Por um lado, a Venezuela está aproveitando a alta do produto no mercado internacional e lucrando bilhões de dólares com as exportações. É esse dinheiro que possibilitou a Chávez intensificar seus programas sociais que deram impulso à sua campanha eleitoral de 2006.

Por outro lado, o país criou uma dependência do "ouro negro", responsável por 80% das exportações do pais - cerca de 20% do PIB (Produto Interno Bruto).

Para quem vem de fora, a impressão é que a gasolina é como um serviço público quase gratuito na Venezuela. "Seria melhor dar de graça de uma vez", disse recentemente o próprio Chávez, que, segundo a imprensa local, prepara um reajuste nos preços já para as próximas semanas.

Chávez sabe que está mexendo em um vespeiro. A decisão de aumentar o preço do combustível sempre provocou reações fortes por parte da população e já precipitou a queda de mais de um presidente. O exemplo mais fresco na memória dos venezuelanos aconteceu há exatamente 18 anos, no dia 27 de fevereiro de 1989, data que ficou conhecida como o "Caracazo".

Naquela ocasião, o governo do então presidente Carlos Andrés Perez anunciou uma série de medidas anti-populares para conter a crise econômica pela qual passava o país. Dentre elas havia uma que ele sabia ser a mais preocupante, mas também a mais necessária: aumentar o preço da gasolina.

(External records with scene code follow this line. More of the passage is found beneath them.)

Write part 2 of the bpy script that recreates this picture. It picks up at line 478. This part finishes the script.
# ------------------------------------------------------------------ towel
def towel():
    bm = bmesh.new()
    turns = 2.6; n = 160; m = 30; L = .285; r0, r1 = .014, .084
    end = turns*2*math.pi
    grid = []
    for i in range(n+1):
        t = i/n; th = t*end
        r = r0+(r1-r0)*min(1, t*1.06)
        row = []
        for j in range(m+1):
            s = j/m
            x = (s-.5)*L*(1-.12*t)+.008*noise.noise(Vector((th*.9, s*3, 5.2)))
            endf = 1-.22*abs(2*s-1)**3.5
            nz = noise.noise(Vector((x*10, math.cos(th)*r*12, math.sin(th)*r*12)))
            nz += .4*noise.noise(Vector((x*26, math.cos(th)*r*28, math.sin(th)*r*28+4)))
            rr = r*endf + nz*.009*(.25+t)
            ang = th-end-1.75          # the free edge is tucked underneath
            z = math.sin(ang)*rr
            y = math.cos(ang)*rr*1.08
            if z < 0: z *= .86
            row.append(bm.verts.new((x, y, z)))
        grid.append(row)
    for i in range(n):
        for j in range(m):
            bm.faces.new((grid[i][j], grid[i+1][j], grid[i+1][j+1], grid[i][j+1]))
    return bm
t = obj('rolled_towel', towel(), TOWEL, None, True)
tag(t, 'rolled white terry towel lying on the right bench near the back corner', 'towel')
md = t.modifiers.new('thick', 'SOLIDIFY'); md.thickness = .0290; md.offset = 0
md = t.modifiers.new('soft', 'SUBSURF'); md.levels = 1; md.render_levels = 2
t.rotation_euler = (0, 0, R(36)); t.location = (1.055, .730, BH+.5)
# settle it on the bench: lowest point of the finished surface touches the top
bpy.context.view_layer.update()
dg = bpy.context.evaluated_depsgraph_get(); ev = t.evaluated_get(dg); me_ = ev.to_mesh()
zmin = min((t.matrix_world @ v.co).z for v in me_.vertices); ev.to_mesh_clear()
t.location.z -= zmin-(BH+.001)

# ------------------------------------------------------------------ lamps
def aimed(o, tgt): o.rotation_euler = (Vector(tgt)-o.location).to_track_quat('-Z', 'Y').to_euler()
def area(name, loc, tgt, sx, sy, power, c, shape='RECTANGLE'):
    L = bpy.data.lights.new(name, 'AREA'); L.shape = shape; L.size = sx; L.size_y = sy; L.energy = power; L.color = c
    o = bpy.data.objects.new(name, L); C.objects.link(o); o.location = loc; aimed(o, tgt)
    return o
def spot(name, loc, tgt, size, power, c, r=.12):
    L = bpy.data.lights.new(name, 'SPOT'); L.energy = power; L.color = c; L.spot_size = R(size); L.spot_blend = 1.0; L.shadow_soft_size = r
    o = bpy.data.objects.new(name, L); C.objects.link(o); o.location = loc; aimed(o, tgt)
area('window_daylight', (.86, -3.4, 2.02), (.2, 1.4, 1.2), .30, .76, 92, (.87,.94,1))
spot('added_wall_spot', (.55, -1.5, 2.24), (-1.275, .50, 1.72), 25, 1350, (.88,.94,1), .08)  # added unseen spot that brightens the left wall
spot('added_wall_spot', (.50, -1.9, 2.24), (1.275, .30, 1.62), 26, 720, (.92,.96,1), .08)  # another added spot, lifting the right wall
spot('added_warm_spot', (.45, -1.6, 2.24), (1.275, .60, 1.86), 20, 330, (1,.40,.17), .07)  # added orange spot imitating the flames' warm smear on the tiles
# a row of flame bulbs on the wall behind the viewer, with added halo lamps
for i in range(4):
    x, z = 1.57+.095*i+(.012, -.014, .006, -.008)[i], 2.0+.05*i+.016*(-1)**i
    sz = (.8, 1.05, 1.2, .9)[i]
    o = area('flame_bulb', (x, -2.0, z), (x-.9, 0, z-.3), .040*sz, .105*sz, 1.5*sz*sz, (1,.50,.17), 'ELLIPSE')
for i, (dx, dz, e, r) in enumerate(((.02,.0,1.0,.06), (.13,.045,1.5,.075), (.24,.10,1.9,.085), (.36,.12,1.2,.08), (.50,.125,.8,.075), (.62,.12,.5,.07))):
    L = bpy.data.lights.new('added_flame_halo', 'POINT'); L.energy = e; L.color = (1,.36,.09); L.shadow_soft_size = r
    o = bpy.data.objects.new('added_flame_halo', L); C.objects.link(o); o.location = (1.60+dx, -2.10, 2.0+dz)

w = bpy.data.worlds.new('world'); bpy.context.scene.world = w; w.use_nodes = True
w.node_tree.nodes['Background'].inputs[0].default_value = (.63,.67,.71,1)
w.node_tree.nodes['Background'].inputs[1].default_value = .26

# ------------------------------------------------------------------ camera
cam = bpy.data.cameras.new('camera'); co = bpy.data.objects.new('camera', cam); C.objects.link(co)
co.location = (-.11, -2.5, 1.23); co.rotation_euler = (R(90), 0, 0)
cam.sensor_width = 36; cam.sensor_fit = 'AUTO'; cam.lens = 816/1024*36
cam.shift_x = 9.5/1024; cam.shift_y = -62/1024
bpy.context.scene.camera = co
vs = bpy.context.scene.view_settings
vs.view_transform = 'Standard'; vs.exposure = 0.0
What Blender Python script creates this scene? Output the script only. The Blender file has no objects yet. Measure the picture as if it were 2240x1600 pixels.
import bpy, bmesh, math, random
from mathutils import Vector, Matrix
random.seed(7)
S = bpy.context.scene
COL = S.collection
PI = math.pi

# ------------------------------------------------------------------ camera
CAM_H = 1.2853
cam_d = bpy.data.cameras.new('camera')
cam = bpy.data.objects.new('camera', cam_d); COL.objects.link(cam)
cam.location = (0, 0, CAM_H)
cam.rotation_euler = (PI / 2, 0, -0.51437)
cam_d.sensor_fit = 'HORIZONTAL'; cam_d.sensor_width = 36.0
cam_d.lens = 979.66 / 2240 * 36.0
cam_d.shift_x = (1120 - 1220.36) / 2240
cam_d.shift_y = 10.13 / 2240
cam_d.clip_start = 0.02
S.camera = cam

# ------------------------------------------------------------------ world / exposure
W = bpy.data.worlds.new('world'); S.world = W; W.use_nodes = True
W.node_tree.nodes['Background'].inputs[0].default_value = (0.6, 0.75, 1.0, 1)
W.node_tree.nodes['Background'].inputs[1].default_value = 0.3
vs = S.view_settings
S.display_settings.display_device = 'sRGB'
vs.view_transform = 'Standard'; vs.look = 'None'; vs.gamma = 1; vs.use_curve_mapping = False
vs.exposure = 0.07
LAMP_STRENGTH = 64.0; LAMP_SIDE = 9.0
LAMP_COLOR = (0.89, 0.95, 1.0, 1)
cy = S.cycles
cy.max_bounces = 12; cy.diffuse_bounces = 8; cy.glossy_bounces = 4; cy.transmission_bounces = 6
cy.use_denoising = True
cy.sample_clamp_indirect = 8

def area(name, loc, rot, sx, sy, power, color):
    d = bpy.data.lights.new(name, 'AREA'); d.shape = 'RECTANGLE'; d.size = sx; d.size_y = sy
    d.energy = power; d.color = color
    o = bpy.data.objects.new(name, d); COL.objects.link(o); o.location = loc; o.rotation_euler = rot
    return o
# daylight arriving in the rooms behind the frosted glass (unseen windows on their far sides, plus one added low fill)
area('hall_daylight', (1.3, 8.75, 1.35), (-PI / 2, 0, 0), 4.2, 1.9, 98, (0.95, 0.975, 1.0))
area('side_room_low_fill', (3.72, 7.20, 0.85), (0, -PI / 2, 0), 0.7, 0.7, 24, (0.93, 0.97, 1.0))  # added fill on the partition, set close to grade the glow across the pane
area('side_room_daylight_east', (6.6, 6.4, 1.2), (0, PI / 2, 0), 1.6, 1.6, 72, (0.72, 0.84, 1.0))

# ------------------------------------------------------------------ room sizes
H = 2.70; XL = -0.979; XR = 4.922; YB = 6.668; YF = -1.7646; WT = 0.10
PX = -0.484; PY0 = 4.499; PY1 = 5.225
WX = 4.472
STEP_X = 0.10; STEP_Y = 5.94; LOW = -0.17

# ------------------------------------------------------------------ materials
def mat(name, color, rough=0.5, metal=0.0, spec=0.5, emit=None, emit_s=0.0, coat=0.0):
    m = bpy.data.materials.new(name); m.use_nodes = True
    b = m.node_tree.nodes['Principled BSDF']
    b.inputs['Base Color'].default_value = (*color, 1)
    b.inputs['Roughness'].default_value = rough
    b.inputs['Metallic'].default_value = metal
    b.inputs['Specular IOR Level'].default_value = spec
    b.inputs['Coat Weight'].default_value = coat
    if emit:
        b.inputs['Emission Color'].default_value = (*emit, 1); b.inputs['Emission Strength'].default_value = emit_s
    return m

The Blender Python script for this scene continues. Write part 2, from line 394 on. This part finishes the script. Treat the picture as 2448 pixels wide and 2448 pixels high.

Como resultado, milhares de pessoas saíram as ruas para protestar. Depois de cinco dias os conflitos cessaram, mas a crise sócio-econômica que resultou do Caracazo se arrastaria por toda a década seguinte. Segundo números extra-oficiais, entre 1.000 e 1.500 pessoas morreram durante os confrontos.

"Chávez está falando já há algum tempo que o preço da gasolina deve subir. O governo está fazendo isso pouco a pouco para provocar a menor reação possível na população", diz o professor Luis Lander.

Com ou sem jeitinho, o fato é que Chávez terá de convencer com seus argumentos gente como o taxista José Verde antes de mexer no bolso dos venezuelanos.